Black is curator of the Poetry Electric reading series at La MaMa, which fuses music, movement, sound, and dance with the spoken word. Black is also a professor at NYU's Tisch School, where among other things, he teaches techniques performance of plays based on literary works.

Co composer Gary Schreiner received an Emmy for his work on the PBS special "Sneakers," starring Jon Secada. and writes music actively for films, TV and theater. He has contributed music to 23 feature films, including "Donnie Brasco," "Larry the Cable Guy: Health Inspector" and "Tiptoes." In theater, he scored Alison Larkin's hit one woman show, "The English American," which led to the bestselling novel of the same name. He collaborated with Black on the TNC production of "My Boyfriend is a Zombie" (2010). He has authored a number of popular instructional books such as "Slow Way to Get Rich Quick," "Fast Track to Speaking Slowly" and "101 Ways To Be Indifferent." He is also an avid inventor and curator of his own food museum, currently developing  a one-way Ziploc bag for people on diets. He was a featured guest artist at Sting's benefit concert for the Rainforest Fund. Schreiner and his writing partner Curt Sobel recently licensed music for the movie" Parker" starring Jason Statham and Jennifer Lopez. 

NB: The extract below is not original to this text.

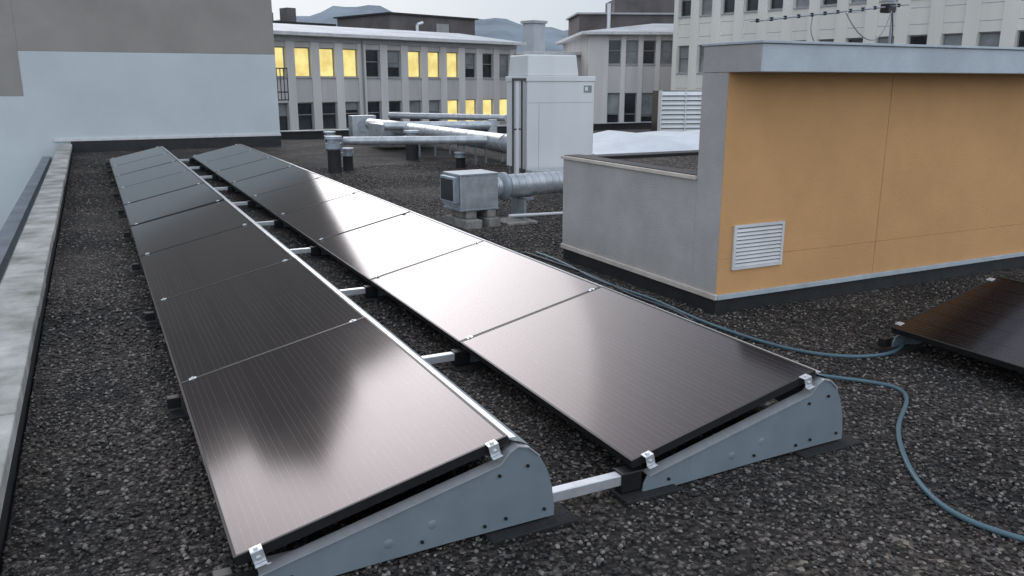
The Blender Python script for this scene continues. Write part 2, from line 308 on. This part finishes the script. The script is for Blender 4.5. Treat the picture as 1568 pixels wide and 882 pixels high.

The actors are Rachel Caplan, Alexa Criscitiello, Alise Eve Haigazian, Verna Hampton, Taylor LaBarbera, Brandon Mellette, Valois Marie Mickins, Choomasi Nsiah, Michael Perrie, Jr. and Levern Williams. The musicians are Gary Schreiner (keyboard), Saadi Zain (bass) and James Mussen (drums). Choreography is by Jeremy Lardieri. Costume design is by Susan Hemley. Lighting and set design are by Federico Restrepo. Props are by Litza Colon.